15 F.2d 208 | S.D. Tex. | 1926
CITY OF GALVESTON
v.
MEXICAN PETROLEUM CORPORATION.
District Court, S. D. Texas, at Galveston.
M. H. Royston, former City Atty., Bryan F. Williams, City Atty., and P. A. Drouilhet, Asst. City Atty., all of Galveston, Tex., for plaintiff.
W. T. Armstrong and W. E. Cranford, both of Galveston, Tex., for defendant.
HUTCHESON, District Judge.
In this case the right of the city of Galveston to levy a tax on oil brought into Galveston in tank steamers from Mexico, and from Galveston distributed under prior contract to the Missouri, Kansas & Texas Railway at Galveston and to interstate buyers out of Galveston, with a few sales spot, is conceded, unless (1) the tax upon the oil would be a tax on imports, prohibited by the federal Constitution; or (2) would constitute a burden on interstate commerce, so as to violate the interstate commerce clause; or (3) was levied under circumstances which showed a systematic and willful failure to tax other properties, so that the levy as taxed upon defendant's property constituted a discrimination, prohibited under the federal Constitution.
Finding, as I do, that the oil constituted an import, and was, under Brown v. Maryland, 12 Wheat. 419, 6 L. Ed. 678, and following cases, a violation of section 10, art. 1, of the federal Constitution, it is not necessary for me to decide the very close and difficult question whether the taxes constituted a burden on interstate commerce, and the other interesting, but not so difficult, question of whether there was, under the circumstances, a discrimination against defendant's goods.

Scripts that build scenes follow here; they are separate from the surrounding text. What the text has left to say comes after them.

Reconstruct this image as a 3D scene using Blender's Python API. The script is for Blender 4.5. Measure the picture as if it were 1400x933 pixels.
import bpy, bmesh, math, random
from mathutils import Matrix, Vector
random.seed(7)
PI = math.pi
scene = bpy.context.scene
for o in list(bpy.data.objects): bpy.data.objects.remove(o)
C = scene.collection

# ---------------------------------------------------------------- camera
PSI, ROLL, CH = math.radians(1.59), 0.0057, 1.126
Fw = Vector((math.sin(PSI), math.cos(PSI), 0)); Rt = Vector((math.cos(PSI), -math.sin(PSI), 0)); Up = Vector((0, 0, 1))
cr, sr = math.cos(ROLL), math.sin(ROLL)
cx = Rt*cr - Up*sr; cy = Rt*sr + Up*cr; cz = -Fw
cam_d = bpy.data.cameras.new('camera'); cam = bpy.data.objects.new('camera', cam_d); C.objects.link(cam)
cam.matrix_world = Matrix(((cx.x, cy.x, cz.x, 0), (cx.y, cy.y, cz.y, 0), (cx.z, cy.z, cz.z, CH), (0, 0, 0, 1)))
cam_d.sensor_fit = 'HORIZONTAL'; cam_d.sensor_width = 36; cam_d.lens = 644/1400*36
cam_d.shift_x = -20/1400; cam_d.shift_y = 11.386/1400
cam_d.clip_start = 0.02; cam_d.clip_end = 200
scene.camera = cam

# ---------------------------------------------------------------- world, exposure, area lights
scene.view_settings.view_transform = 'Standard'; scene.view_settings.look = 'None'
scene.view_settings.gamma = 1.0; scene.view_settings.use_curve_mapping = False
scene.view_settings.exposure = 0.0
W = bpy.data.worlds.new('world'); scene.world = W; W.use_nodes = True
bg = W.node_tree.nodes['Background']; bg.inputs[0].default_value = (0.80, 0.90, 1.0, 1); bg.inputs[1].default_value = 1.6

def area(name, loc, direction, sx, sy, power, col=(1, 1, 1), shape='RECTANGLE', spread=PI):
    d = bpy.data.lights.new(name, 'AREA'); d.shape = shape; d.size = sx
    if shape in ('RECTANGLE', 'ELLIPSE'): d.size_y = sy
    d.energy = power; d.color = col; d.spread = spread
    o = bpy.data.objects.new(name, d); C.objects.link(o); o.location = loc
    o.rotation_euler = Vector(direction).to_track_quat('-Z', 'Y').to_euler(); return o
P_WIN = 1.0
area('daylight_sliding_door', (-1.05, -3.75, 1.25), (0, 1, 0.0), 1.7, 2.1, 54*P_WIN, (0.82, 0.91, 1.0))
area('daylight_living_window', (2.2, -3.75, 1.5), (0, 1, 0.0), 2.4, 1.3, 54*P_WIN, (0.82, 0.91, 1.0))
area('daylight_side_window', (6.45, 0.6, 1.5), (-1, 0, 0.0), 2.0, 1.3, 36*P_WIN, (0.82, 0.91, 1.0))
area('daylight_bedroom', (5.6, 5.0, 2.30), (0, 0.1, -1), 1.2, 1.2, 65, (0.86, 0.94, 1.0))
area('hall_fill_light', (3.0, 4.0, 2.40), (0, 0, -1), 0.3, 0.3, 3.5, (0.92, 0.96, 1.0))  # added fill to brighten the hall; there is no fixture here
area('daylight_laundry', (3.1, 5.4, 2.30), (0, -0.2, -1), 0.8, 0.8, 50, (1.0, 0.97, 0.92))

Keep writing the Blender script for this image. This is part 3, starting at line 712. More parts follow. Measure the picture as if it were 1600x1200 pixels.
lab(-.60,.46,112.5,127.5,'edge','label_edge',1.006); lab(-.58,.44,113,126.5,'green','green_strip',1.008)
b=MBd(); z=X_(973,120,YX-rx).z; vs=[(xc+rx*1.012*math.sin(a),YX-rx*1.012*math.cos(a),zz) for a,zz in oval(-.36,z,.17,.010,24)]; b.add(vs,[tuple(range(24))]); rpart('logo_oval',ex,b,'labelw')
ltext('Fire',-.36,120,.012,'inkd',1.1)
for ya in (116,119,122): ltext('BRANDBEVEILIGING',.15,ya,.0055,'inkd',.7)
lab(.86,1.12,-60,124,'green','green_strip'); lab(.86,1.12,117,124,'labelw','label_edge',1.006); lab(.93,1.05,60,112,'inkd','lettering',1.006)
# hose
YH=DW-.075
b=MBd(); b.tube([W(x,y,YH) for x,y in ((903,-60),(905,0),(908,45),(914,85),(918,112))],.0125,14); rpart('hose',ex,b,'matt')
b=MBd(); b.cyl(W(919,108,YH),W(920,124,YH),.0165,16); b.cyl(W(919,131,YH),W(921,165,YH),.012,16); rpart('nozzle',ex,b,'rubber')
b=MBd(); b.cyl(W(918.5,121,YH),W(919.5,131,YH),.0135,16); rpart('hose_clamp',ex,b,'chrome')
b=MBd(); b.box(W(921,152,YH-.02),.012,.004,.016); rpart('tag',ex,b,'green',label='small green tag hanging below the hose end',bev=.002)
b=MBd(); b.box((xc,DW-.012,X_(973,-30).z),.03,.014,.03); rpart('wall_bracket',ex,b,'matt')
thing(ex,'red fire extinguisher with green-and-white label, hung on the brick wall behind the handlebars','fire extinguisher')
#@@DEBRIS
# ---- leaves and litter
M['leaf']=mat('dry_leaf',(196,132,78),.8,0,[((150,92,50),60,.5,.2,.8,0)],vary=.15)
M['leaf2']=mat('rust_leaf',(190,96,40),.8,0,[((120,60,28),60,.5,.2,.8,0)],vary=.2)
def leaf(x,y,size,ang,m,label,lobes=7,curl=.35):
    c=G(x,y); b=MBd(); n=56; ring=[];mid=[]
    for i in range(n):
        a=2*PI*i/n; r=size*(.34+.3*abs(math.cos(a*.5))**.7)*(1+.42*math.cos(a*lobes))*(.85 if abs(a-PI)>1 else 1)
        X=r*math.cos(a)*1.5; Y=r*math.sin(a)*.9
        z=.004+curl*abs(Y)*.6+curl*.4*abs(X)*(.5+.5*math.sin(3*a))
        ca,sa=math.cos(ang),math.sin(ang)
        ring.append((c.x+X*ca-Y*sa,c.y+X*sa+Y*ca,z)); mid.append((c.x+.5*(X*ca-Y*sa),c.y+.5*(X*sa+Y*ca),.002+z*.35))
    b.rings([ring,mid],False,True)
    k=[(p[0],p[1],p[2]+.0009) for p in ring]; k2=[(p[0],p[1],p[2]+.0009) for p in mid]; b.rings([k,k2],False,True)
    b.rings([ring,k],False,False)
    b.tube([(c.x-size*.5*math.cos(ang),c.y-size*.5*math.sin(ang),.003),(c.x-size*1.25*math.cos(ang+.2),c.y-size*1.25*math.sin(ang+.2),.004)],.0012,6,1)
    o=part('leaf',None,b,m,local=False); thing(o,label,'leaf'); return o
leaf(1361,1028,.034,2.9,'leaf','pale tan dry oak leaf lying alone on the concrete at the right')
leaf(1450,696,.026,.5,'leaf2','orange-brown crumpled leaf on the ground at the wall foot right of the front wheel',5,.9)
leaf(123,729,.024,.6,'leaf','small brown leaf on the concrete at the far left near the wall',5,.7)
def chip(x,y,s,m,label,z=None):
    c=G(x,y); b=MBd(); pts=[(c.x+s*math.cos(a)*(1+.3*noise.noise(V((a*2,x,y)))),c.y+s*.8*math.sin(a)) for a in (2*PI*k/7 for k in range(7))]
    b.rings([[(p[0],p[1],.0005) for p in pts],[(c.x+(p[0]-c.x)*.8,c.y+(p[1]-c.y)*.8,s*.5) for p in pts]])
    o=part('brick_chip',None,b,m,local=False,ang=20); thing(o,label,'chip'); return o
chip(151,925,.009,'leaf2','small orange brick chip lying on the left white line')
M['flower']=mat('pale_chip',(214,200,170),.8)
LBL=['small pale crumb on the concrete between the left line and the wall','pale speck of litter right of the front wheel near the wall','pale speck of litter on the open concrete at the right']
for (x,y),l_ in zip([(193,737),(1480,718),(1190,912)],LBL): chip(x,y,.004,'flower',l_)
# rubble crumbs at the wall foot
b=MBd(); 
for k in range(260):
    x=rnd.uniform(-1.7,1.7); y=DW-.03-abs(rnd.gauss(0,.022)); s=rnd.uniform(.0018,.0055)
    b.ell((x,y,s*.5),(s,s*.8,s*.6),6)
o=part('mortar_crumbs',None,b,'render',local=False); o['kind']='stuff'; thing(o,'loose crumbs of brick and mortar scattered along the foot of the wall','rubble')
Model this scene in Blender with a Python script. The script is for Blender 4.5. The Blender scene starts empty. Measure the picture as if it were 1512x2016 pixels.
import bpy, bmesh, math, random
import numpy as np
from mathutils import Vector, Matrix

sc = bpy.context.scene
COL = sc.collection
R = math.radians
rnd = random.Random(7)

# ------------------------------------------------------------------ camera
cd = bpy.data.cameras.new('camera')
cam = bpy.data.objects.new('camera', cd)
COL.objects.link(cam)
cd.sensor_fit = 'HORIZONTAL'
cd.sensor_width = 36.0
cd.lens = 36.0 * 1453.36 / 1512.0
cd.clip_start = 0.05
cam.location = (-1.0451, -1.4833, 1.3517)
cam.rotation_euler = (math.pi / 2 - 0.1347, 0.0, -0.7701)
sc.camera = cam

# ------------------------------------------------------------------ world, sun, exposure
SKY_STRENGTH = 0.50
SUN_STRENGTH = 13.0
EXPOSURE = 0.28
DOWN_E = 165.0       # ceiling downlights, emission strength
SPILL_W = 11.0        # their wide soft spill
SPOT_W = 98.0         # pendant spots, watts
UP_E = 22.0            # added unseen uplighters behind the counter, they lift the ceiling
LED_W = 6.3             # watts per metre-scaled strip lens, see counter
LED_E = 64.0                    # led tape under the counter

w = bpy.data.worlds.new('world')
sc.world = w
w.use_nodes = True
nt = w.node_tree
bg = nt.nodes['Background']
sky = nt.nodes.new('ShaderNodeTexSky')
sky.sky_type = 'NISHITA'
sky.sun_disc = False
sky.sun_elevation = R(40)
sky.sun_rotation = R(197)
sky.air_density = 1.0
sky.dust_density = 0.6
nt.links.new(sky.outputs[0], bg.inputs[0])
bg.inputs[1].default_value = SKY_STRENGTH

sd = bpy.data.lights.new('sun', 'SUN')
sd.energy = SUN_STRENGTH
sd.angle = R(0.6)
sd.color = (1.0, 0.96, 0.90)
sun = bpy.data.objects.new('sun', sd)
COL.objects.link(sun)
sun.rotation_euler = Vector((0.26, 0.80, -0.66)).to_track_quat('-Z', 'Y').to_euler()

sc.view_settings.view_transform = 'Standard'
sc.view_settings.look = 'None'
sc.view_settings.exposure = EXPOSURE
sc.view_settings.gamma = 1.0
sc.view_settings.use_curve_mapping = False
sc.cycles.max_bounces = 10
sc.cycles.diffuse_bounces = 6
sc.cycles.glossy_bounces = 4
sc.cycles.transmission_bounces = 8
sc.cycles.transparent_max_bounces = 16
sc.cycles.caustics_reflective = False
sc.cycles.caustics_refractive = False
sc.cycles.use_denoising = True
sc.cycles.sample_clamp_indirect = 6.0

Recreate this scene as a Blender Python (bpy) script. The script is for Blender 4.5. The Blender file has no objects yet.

The city of Galveston attacks the claim of import exemption on the ground (1) that the defendant was not the importer, but that the Huasteca Petroleum Company was in fact importer. I have carefully read the record, and think it plain that the defendant in this case was the real importer; nor does that conclusion depend upon the question of the identity of the two corporations through common ownership and control. The facts, I think, show that the importation was that of the defendant, which had made all the arrangements to distribute the oil after it was imported.
The plaintiff contends, too, that, conceding that the defendant was the importer, the goods were not in the original package in which imported, and therefore had become part of the general mass of property in the state. It is a matter of hornbook knowledge that the original package statement of Justice Marshall was an illustration, rather than a formula, and that its application is evidentiary, and not substantive, and I cannot give my assent to the view, expressed in the opinion of the Supreme Court of Maine in Mexican Petroleum Co. v. Portland, 121 Me. 128, 115 A. 900, 26 A. L. R. 965, that the tanker which brought the oil from Mexico is the original package in the sense of the constitutional construction, whether it is physically so or not. I am therefore of the opinion that the oil, when pumped into the tanks, still retained its state as an import, and would only lose it when, and if, it was maintained in tanks for the purpose of general and indiscriminate sale.
After all, it is the facts in the case which make the law, and not the law which makes the facts, and the facts here show direct importation, with the provision for sale already made, and the pumping in the tanks a mere step in effecting that purpose. It would be a strained construction to hold that this oil, collected as it was, and distributed as it was, was not an import, within the meaning of the Constitution, and I am content to hold that it was.
Some stress has been laid upon the fact that a few thousand out of the many million barrels of oil pumped in was sold for local use. The law, like other things, goes on common sense, and if these small spot sales, mainly matters of accommodation as they were, were to be given the effect of changing the character of this oil, it would be a case of the law being made de minimis, and not according to reason.
Let a decree be presented for the defendant.